Sin embargo, conviene relativizar la imagen del robot. Ni siquiera el robot soviético ha podido eliminar contradicciones y tensiones internas. La antiutopía -si por utopía entendemos el ideal de una sociedad mejor concebida por Orwell, no se ha realizado, aunque la siniestra advertencia que contiene sea hoy más actual que cuando se publicó 1984. La construcción del cuerpo robotizado soviético -del socialismo real, en la terminología del Kremlin- ha engendrado sus propios anticuerpos. A la ineficaz economía planificada burocráticamente se oponen las más diversas economías sumergidas, no por ilegales menos reales. El gigantesco mercado negro soviético no tiene parangón, ni por su diversidad ni por su extensión, englobando el consumo, la distribución, el empleo, la administración, etcétera. Sin estos circuitos económicos ¡legales se correría el peligro de la parálisis total. De ahí que haya una tolerancia tácita y se repriman sólo sus manifestaciones más escandalosas, siempre ligadas, como las más elementales, a esa corrupción generalizada que caracteriza a la vida soviética. Privados de sindicatos independientes que defiendan sus intereses, los obreros y empleados recurren al absentismo, trabajan lo menos posible, atentan a la propiedad socialista, robando lo que pueden para intercambiarlo en los circuitos extraoficiales. Los campesinos siguen resistiendo a una colectivización que se les impuso por mano militar hace 50 años, y el rendimiento agrario es tercermundista. Incluso el industrial es varias veces inferior al de los países capitalistas desarrollados. El mundo de la cultura ha resistido siempre a los cánones del realismo socialista y a los dictados ideológicos de marxismo-leninismo. Según las circunstancias, esta resistencia aflora más o menos claramente, pero ni siquiera ,en los peores tiempos de Stalin pudo ser aplastada definitivamente. Y lo mismo podría decirse de los nacionalismos periféricos, que resisten al nacionalismo gran-ruso. Los sucesivos grupos intelectuales u obreros que, a lo largo de los años, han intentado organizarse abiertamente como oposición abierta al régimen, acabando una y otra vez. en los campos de concentración, los asilos psiquiátricos o el exilio, son tan sólo la parte visible de un iceberg cuya parte sumergida se ramifica inasiblemente en toda la sociedad soviética.

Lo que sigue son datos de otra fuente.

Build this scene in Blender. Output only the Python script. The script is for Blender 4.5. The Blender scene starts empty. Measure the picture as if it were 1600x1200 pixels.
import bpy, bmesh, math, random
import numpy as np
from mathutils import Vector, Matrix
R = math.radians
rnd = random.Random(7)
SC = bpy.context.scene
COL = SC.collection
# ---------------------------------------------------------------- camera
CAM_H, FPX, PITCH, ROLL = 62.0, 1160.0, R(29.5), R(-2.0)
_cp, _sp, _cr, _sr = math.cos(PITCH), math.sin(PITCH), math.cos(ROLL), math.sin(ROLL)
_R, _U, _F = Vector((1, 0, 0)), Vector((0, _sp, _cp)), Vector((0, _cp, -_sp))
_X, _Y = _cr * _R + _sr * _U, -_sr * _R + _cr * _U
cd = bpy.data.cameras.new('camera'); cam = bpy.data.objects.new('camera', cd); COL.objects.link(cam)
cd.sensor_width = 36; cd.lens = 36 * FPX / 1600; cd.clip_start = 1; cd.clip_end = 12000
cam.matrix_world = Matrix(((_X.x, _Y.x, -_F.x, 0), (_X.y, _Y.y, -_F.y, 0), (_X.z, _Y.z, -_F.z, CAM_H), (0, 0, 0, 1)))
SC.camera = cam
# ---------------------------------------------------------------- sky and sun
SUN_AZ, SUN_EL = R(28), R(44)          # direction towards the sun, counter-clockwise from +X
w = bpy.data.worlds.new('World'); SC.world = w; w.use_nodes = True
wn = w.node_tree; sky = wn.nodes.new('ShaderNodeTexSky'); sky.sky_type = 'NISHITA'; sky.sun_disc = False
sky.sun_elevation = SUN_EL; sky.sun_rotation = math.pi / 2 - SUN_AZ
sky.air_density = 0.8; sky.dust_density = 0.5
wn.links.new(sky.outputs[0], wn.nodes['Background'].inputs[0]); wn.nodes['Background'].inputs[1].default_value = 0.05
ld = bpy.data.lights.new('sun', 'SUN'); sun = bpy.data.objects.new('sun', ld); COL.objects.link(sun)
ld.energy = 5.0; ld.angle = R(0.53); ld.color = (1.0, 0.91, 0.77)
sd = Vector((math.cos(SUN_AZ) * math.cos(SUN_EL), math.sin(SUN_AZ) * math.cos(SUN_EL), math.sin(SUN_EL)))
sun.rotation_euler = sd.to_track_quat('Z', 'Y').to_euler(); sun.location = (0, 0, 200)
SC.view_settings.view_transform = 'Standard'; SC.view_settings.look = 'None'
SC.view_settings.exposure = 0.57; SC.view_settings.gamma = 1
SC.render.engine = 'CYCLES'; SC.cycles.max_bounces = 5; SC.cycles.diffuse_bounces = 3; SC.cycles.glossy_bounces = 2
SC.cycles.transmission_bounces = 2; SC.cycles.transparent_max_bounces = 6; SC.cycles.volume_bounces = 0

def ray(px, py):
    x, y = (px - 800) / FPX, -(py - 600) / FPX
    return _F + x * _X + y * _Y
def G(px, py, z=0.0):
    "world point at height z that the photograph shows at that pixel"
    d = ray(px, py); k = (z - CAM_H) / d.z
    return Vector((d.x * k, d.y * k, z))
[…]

El gran interrogante reside en si esas múltiples formas de resistencia encontrarán, finalmente, los caminos para abrirse paso e iniciar un proceso de democratización política, de liberación social y nacional. Es uno de los interrogantes más decisivos en este fin de siglo, tan cargado de otros no menos inquietantes o apocalípticos. Allí, en ese inmenso mundo euroasiático, que tan escasa atención merece a la opinión pública española y a nuestros intelectuales (como pudimos comprobar en el reciente simposio organizado por la Fundación
Pablo Iglesias para analizar el sistema soviético), se encuentra una de las claves principales del futuro mundial, de que la paz y el socialismo se conviertan en perspectivas más creíbles o, por el contrario, se aproximen la robotización y el holocausto. Está muy bien nuestra sensibilidad latinoamericana, nuestra identificación con el entorno europeo occidental, nuestra simpatía por los pueblos del Tercer Mundo y nuestra tradicional animosidad contra políticas imperialistas de la Casa Blanca que desvirtúan a la democracia norteamericana, pero no deberíamos seguir de espaldas a la cuestión soviética. La liberación política y social de los pueblos encerrados en el imperio soviético debería ser también una preocupación relevante de la democracia española y reflejarse en su política, en sus solidaridades.
Creo que la posibilidad de esa liberación existe. La gravedad de la crisis económica y moral que afecta a la sociedad soviética es tal que los sucesores de Andropov pueden verse imperativamente obligados a ciertas reformas, como ya sucedió en el período de Jruschov. Con el propósito, evidentemente, de conservar lo fundamental del sistema, y todo dependería de que la presión social convirtiera esas reformas en un proceso democratizador. Algo de eso sucedió después de Stalin, pero la sociedad soviética estaba entonces demasiado traumatizada por el terror. Hoy entran en escena generaciones que no vivieron aquella época y dirigentes, cuadros intermedios, que no estuvieron comprometidos en las represiones estalinistas. El análisis de estas nuevas posibilidades no cabe en el espacio del presente artículo, pero, a mi juicio, hay algunas razones para un moderado optimismo.